In deciding who should join the exclusive club of 20 Top Companies, the FM looks closely at the historical financial performance of the companies and assesses their prospects for the years ahead.
Financial performance is measured by BFA McGregor, which aims to eliminate inconsistencies in the way companies report their earnings by standardising treatment of the figures (see "Definitions"). For example, the ways companies treat foreign exchange conversions are brought into a common formula.
One of the objectives is to identify companies that have a consistent track record in their performances. Numbers are considered over the long term - nearly a third of the overall score is derived from a five-year assessment of internal rate of return (IRR) and compound growth in earnings per share. IRR measures the company on its returns to shareholders - both dividend flows and capital appreciation in the share price.
This long-term view means that only companies that have been continuously listed for at least five years are eligible to be one of the Top Companies winners. So inevitably some worthy candidates - Spar and Telkom, for instance - are not included. Massmart makes its first appearance this year as it was listed only in 2000.
We used to omit companies with a market capitalisation of less than R1bn, the rationale being to ensure that we considered as potential blue chips only the companies that had the mass to be real investment prospects. This year we have decided to drop this hurdle, as there are a number of companies - like Cashbuild for example - that have a great track record but which haven't as yet breached that R1bn barrier.
We rank all qualifying companies by quantitative analysis of their past financial performance, using a combination of RoE in the latest year, IRR in share price over five years and EPS growth over five years. We then take the top 40 companies from that list as our finalists, and subject them to additional qualitative assessment.
For this we turn to the FM's team of specialist investment writers. They look at the 40 companies and score them on a range of criteria. Each criterion is given a different weight. General investment writers then moderate the group and ensure that common standards are applied to all finalists.
The judges consider how the company is run (and is likely to be run) by assessing corporate governance and the strength of management.
For the past three years we have also considered commitment to empowerment as a key strategic driver for all SA companies.

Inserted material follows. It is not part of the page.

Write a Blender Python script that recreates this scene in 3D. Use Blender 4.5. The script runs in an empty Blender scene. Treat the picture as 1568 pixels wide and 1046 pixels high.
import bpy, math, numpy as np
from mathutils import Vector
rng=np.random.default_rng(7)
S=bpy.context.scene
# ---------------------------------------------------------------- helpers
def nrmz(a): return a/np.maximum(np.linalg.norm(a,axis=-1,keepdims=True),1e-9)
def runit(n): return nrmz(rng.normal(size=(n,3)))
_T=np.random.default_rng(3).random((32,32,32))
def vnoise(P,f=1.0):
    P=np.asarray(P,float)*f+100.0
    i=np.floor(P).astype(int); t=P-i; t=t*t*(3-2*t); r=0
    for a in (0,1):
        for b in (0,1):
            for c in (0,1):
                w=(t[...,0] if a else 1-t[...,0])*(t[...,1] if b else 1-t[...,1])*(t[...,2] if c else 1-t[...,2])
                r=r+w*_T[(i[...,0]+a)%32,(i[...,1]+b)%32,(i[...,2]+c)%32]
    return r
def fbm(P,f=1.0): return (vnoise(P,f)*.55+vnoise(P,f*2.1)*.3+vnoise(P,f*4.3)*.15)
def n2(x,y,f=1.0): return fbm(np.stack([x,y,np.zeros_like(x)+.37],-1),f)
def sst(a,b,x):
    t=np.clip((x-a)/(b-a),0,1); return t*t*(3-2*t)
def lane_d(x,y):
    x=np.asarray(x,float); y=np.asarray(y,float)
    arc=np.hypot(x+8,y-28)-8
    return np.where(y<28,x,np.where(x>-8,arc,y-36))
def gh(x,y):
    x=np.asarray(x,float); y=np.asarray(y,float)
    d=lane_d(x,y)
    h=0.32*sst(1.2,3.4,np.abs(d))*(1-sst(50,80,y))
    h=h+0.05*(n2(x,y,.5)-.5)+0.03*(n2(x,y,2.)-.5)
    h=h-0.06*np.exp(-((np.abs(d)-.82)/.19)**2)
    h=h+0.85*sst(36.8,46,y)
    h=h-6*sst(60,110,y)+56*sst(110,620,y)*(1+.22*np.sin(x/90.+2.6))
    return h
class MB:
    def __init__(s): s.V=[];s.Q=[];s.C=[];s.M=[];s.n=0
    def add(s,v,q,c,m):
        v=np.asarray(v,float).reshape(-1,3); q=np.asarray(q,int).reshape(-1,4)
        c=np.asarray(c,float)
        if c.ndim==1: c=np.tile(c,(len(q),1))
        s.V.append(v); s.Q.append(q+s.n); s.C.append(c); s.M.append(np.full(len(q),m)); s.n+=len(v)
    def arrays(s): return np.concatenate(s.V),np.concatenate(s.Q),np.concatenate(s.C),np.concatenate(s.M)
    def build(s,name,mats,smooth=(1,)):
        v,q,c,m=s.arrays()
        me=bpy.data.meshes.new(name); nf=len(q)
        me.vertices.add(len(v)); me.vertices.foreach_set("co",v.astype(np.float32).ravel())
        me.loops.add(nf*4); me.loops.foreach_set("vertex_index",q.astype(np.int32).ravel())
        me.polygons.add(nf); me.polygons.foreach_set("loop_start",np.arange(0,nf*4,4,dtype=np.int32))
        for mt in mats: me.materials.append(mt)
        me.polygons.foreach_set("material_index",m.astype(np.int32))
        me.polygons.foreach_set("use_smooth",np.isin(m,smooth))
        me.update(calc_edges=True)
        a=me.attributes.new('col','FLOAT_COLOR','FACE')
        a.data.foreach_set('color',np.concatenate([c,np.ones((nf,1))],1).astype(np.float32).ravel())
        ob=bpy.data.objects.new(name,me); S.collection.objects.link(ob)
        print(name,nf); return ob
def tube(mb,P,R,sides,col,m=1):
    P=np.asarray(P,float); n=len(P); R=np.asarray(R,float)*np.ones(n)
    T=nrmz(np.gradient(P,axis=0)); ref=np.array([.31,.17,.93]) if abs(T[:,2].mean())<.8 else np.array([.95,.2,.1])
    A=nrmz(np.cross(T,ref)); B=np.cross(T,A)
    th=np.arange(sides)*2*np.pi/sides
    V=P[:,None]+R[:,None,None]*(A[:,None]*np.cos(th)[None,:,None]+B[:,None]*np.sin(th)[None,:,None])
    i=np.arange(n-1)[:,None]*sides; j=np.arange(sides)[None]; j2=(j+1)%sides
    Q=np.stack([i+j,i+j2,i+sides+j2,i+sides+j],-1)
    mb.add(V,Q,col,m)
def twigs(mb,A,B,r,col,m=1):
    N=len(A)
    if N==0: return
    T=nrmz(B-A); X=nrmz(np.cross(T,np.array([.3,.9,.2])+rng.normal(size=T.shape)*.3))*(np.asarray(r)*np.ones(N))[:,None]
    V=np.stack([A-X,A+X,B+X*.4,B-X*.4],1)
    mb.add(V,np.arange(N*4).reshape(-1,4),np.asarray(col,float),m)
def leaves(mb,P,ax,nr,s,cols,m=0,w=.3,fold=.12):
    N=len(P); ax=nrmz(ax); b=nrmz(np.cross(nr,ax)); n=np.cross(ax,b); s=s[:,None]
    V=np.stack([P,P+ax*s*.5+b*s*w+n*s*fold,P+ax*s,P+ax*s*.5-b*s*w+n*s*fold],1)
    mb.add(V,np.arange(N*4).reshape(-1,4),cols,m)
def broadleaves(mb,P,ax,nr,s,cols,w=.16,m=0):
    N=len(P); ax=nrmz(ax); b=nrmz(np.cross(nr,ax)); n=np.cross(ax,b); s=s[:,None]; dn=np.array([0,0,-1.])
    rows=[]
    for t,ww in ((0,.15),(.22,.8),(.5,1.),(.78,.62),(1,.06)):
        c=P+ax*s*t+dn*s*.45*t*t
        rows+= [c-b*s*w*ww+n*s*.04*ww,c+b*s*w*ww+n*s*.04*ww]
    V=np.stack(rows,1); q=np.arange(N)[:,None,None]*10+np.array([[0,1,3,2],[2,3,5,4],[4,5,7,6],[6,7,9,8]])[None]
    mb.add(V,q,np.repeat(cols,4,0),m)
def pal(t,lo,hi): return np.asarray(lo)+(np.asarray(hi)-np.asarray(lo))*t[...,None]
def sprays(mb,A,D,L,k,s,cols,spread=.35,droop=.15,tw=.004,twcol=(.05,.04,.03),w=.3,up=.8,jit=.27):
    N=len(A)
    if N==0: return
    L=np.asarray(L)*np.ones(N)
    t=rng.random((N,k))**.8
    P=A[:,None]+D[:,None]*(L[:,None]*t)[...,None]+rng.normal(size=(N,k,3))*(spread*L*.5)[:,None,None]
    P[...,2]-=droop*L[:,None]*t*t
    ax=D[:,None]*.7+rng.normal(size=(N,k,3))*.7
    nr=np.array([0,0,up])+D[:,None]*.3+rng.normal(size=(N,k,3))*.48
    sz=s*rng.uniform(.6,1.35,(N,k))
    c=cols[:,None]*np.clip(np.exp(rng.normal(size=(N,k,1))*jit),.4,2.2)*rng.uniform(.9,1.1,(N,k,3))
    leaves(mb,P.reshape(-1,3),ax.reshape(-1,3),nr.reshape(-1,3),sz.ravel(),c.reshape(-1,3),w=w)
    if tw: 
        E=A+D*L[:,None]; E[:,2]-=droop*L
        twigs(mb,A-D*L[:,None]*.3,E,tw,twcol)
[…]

A company may be profitable and well run, but we also have to consider whether it is still a good buy . To do that, we look at its current share price as well as the free float and volumes of trade in the share. Companies whose great prospects have been more than fully priced by the market will fall down on this criterion.
We consider the profit prospects for companies in two ways. First we look at the prospects for the sector they operate in. Then we measure the company against its peers in that industry.
The scores from the FM team count for 60% of the final score, with 40% based on the quantitative analysis. The weighting is to ensure that our winners are based primarily on a forward-looking assessment.
The companies that make the top 20 have not only done well, they are expected to continue to outperform.
Each year several companies that operate below the usual blue-chip radar screen, and perhaps don't trumpet their success, are scooped up by the Top Companies awards process. Examples this year are Amaps, Brandco, CMH, Dawn, EOH - companies that seldom make the headlines, but quietly run great operations.